John Carpenter and his crew convinced St. Louis authorities to shut off the electricity for ten blocks at night.

 


John Carpenter purchased the Old Chain of Rocks Bridge in St Louis for $1 from the government and then returned it to them for the same amount after filming was completed.

 


Co-writer Nick Castle came up with the idea for the Cabbie character and also the film’s ending.

 


John Carpenter originally wrote the film in the mid-’70s as a reaction to the Watergate scandal, but no studio wanted to make it because it was deemed to be too dark and too violent. That all changed after the success of Halloween (1978).

 


Maggie’s character was written with Adrienne Barbeau in mind.

 


Kurt Russell has stated that this is his favorite of all his films, and Snake Plissken is his favorite of his characters.

 


The opening narration is not, as some reported, provided by an uncredited Jamie Lee Curtis.

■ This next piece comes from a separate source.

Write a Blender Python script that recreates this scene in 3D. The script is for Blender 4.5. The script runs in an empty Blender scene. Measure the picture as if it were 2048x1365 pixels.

The computer voice in the opening and in the first prison scene is producer Debra Hill.

 


The idea of being put a wig on at one point of the film was improvised by Donald Pleasence on the set.

 


Nick Nolte and Jeff Bridges were both approached to play “”Snake” Plissken”, but were uninterested. Kris Kristofferson was considered as a possible candidate for the lead also, but was not approached due to the failure of Heaven’s Gate (1980).

 


This was the first film to be shot on Liberty Island beneath the Statue of Liberty.

 


Infamous for bad movie retitling, the German dub of the movie is known as “Die Klapperschlange” (The Rattlesnake). Snake has a cobra tattooed on his abdomen.